On 11/10/2010 12:17 PM, RicodJour wrote:
On Nov 10, 11:56 am, wrote:

For large thermal expansions, such as an outside door you would want
something that isn't cracked all the time. The glass needs to move against
the wood and they have different thermal coefficients. Use a flexible clear
caulking after you are done finishing.


Large thermal expansions? Where? It's a panel and frame door with "a
large glass panel". The thermal coefficient of expansion of glass is
5, wood is about half that @10-6 in/in per degree F. So what's that
add up to? In a 100F swing it's a couple or three thousandths. Not
exactly a large amount.

You are so wrong. You are talking strictly heat. The real culprit is
woods naturaul expansion and contraction. I had my bay windows blow the
seals because of the lack of enough growth area. Use a flexible caulk.
And yes the blue painters tape or frog tape are good to protect stains
and finishes.

Caulking? How? Where? The door is assembled - you want him to do
what, exactly? Force the caulk into a non-existent gap, or run it up
on the edge of the wood? Both poor choices.

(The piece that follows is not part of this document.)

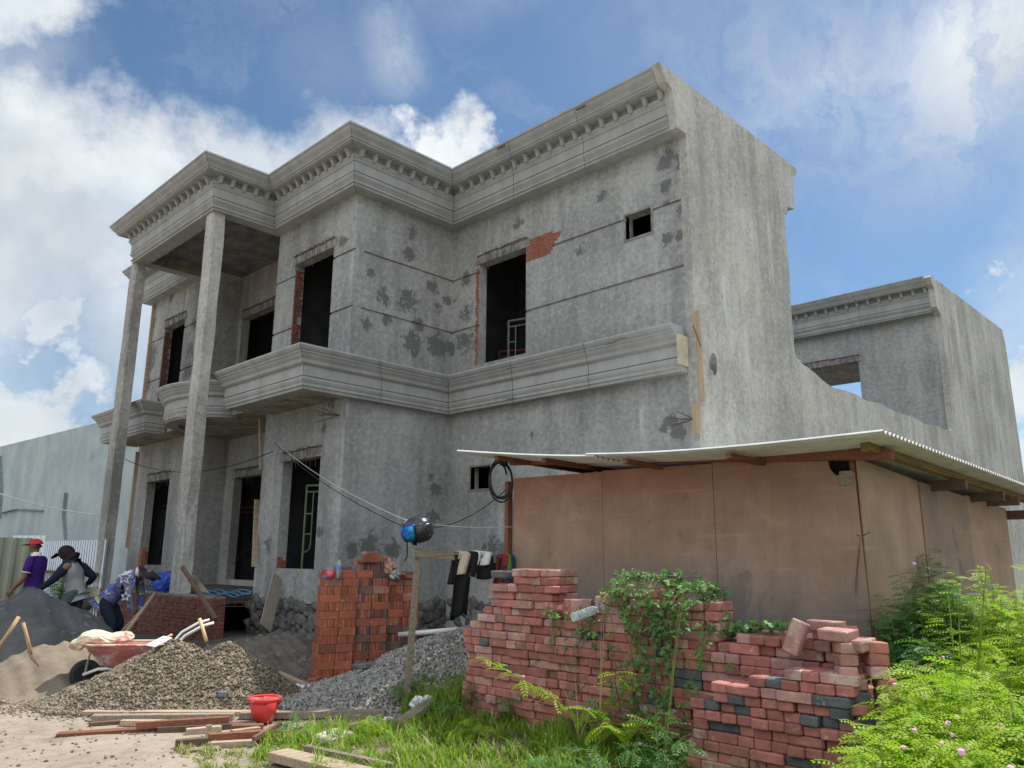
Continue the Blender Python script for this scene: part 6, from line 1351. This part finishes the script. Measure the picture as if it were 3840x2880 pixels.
# the long arching stem in front of the left pavers
p = G(1345, 1632, 0); q1 = AT(1040, 1418, 5.15)-p; q2 = AT(1180, 1500, 5.2)-p
shrub('flowering_weed', p, [(q1, .05), (AT(1330, 1450, 5.3)-p, .08), (AT(1260, 1530, 5.2)-p, .08), (AT(1400, 1560, 5.1)-p, .05), (AT(1300, 1570, 5.)-p, .06)], 'long arching weed with pink heads in front of the red pavers', 'weed', None, M['leaf'], 9, (1., 1.5), .05, .3, .006)
for px, py, h, ns, lab in ((1500, 1650, .42, 7, 'ferny weed at the foot of the nearest stack, left side'), (1560, 1640, .36, 6, 'ferny weed in front of the nearest stack'), (1750, 1600, .40, 7, 'ferny weed growing before the right columns of pavers'), (1820, 1640, .42, 9, 'ferny weed between the pavers and the thicket'), (1420, 1600, .5, 7, 'thin weed before the vine'), (1240, 1600, .3, 6, 'low weed in the grass before the wall')):
    p = AT(px, 1640, 4.1 if px > 1480 else 4.9); p.z = gz(p.x, p.y); shrub('ferny_weed', p, fan(ns, h, .2), lab, 'weed', 'weeds before the pavers', M['leaf_shade'] if px < 1700 else M['leaf'], 1, (1., 1.6))
for px, py, h, ns, lab in ((885, 1545, .30, 12, 'bushy weed around the foot of the post'), (935, 1535, .34, 14, 'bushy weed between the post and the pavers'), (975, 1520, .40, 16, 'bushy weed at the left end of the pavers'), (1000, 1560, .24, 10, 'low weed in front of the left paver end'), (640, 1590, .10, 8, 'low broad weed by the wood pile')):
    p = G(px, py); p.z = gz(p.x, p.y); shrub('bushy_weed', p, fan(ns, h, .17), lab, 'weed', 'weeds at the left end of the pavers', M['vine'], 0, (.8, 1.4), .03, .1)
for i, (px, py, h, ns, lab, mt) in enumerate(((1040, 1580, .34, 10, 'broad weed in the shade below the left paver end', 'leaf_shade'), (1110, 1600, .26, 9, 'small weed in the grass before the arching stem', 'vine'), (1180, 1590, .36, 9, 'bushy weed under the arching stem', 'leaf_shade'), (1290, 1600, .44, 12, 'tall weed between the arching stem and vine', 'leaf_shade'), (1380, 1610, .46, 12, 'tall dark weed below the vine', 'vine'), (1450, 1620, .36, 10, 'dark weed left of the nearest stack', 'leaf_shade'), (960, 1590, .20, 9, 'low weed beside the slanting plank', 'vine'), (800, 1600, .12, 8, 'low weed in the sunlit grass', 'leaf'), (1010, 1630, .14, 8, 'low sunlit weed at the bottom of the lawn', 'leaf'))):
    p = G(px, py); p.z = gz(p.x, p.y); shrub('grass_weed', p, fan(ns, h, .16), lab, 'weed', 'weeds in the shaded grass', M[mt], 0, (.7, 1.2), .026, .12)
# vine over the wall
def vine():
    t = thing('trifoliate_vine', 'green creeping vine with round leaflets hanging over the stacked pavers', 'vine', (4.6, 3.3, .15)); m = MB(); P = []; T = []; Nn = []
    def topz(y): return max([z for a, b, z in MAINP if a <= y < b] or [.4])
    def runner(pts, dens):
        m.tube(pts, .0028, 4, cap=False)
        for a, b in zip(pts, pts[1:]):
            L = (b-a).length
            for _ in range(max(1, int(L*dens))):
                p = a.lerp(b, random.random()); o = Vector((random.uniform(-.07, .0), random.uniform(-.05, .05), random.uniform(-.03, .05)))
                az = random.uniform(0, 2*PI); nrm = Vector((random.gauss(-.65, .3), random.gauss(-.1, .35), random.gauss(.7, .25))).normalized(); t0 = Vector((math.cos(az), math.sin(az), random.uniform(-.3, .3)))
                for k in range(3):
                    tt = Matrix.Rotation(rad((-75, 0, 75)[k]), 3, nrm) @ t0; P.append((p+o*.6)[:]); T.append(tt[:]); Nn.append((nrm+Vector((random.gauss(0, .15), random.gauss(0, .15), 0)))[:])
    def core(px): return random.gauss(px, 1)
    for k in range(46):
        y = random.choice((random.uniform(2.8, 3.8), random.uniform(2.7, 3.6), random.gauss(3.15, .2))); zt = topz(y)
        if zt < .5: continue
        pts = [Vector((4.95, y+random.uniform(-.2, .2), zt+.04)), Vector((4.72, y, zt+.05))]; z = zt; n = random.randint(3, 14); yy = y
        if random.random() < .35: n = random.randint(2, 5)
        for i in range(n):
            z -= random.uniform(.05, .10); yy += (3.15-yy)*.13+random.uniform(-.04, .04)
            if z < .16: break
            pts.append(Vector((4.655-random.uniform(0, .05)-.04*(1-abs(zt-z)), yy, z)))
        runner(pts, 11)
    for k in range(26):
        y = random.uniform(2.75, 3.65); z = topz(y)+.05; pts = []
        for i in range(7): pts.append(Vector((4.7+random.uniform(0, .3), y-.09*i+random.uniform(-.03, .03), topz(max(y-.09*i, 2.35))+.015+random.uniform(0, .03) if y-.09*i > 2.62 else .99)))
        runner(pts, 15)
    for k in range(34):
        y = random.uniform(2.75, 3.7); z = random.uniform(.25, .75); pts = [Vector((4.60-random.uniform(0, .10), y, z))]
        for i in range(random.randint(2, 5)): pts.append(pts[-1]+Vector((random.uniform(-.04, .02), random.uniform(-.09, .09), random.uniform(-.09, .02))))
        runner(pts, 9)
    for k in range(22):
        y = random.uniform(2.72, 3.75); z = topz(y)-random.uniform(0, .25); pts = [Vector((4.65-random.uniform(0, .06), y, z))]
        for i in range(random.randint(2, 5)): pts.append(pts[-1]+Vector((random.uniform(-.03, .02), random.uniform(-.10, .08), random.uniform(-.07, .03))))
        runner(pts, 9)
    for k in range(14):
        y = random.uniform(3.75, 4.2); pts = [Vector((4.66, y+random.uniform(-.05, .05), 1.05-.07*i)) for i in range(random.randint(2, 6))]; runner(pts, 9)
    m.build('stems', M['vinestem'], t, recalc=False)
    # rounded leaflet
    a = np.linspace(0, 2*PI, 9)[:-1]; lv = np.concatenate([[[.024, 0, .003]], np.stack([.024+.022*np.cos(a), .0175*np.sin(a), -.004*np.abs(np.sin(a))], 1)]); lf = np.array([[0, i+1, (i+1) % 8+1] for i in range(8)])
    V, Fq = scatter(lv, lf, np.array(P), frames(np.array(T), np.array(Nn)), RNG.uniform(.45, .85, len(P))); nmesh('foliage', V, Fq, M['vine'], t)
vine()
# grass stalks standing in front of the vine, dead seed heads
def stalks(label, base, tips, mat, r=.003, head=None):
    t = thing('grass_stalk', label, 'grass stalk', base); m = MB()
    for q in tips: m.tube(crv(base, q, -.06, 8), [r*(1-.7*i/8) for i in range(9)], 5)
    m.build('stalk', mat, t, recalc=False)
    if head:
        m = MB(); bv, bf = ico(1, .3)
        for q in tips:
            m = MB()
            for k in range(14): c = Vector(q)+Vector((random.gauss(0, .018), random.gauss(0, .018), random.uniform(-.11, .02))); m.add([c+Vector(v)*.008 for v in bv], [tuple(f) for f in bf])
            m.build('seed_head', mat, t)
b = OX(1437, 1640, 4.4); stalks('tall green grass stalk standing before the vine', b, [OX(1483, 1245, 4.5), OX(1470, 1300, 4.5)], M['stem'], .005)
b = OX(1295, 1600, 4.45); stalks('dry brown stalk with withered seed head before the pavers', b, [OX(1308, 1285, 4.6), OX(1300, 1310, 4.6)], M['drystem'], .003, True)
b = OX(1250, 1600, 4.3); stalks('bent straw coloured stalks in front of the red pavers', b, [OX(1240, 1440, 4.4), OX(1330, 1470, 4.4), OX(1210, 1480, 4.4)], M['drystem'], .003)
b = G(2075, 1650); b = AT(2075, 1600, 4.9); b.z = 0; stalks('long grass blades rising out of the flowering thicket', b, [AT(2130, 1230, 5.6), AT(2045, 1250, 5.6), AT(2070, 1310, 5.5), AT(2120, 1330, 5.4)], M['grass'], .008)
p = AT(132, 1300, 16); shrub('creeper_plant', (p.x, p.y, gz(p.x, p.y)), fan(12, 1.25, .22), 'dark creeper growing on the striped fence between the two men', 'plant', None, M['leaf_shade'], 0, (1.6, 2.6), .05)
p = AT(150, 1300, 15.6); shrub('creeper_plant', (p.x, p.y, gz(p.x, p.y)), fan(12, .75, .30), 'low dark plant at the foot of the striped fence', 'plant', None, M['leaf_shade'], 0, (1.6, 2.6), .05)
# straw, twigs and chips on the trodden earth
V_ = MB()
for _ in range(480):
    q = G(random.uniform(0, 900), random.uniform(1500, 1659))
    if random.random() > .35 and q.x < 3.2: continue
    a = random.uniform(0, PI); l = random.uniform(.02, .09); z = gz(q.x, q.y)+.006; d = Vector((math.cos(a), math.sin(a), random.uniform(-.05, .15)))*l
    V_.bar(Vector((q.x, q.y, z)), Vector((q.x, q.y, z))+d, random.uniform(.0015, .004), .002)
tag(V_.build('straw_litter', M['drystem'], None, recalc=False), kind='stuff')
print('clay', nclay, 'pavers', npav, 'fill', len(fill), 'objects', len(S.objects))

Yes, just use lots of tape. You will have a hard time getting the urethane
off the frosted glass. You may want to cleanup with solvents before the
urethane gets too hardened (a day or two, at most)


Lots of tape...are you assuming he has some palsy or something? He
needs exactly one strip of tape running around the glass perimeter if
he's refinishing while it's laying flat. If he's doing it while it's
standing, then he'll mask off the all of the glass with plastic.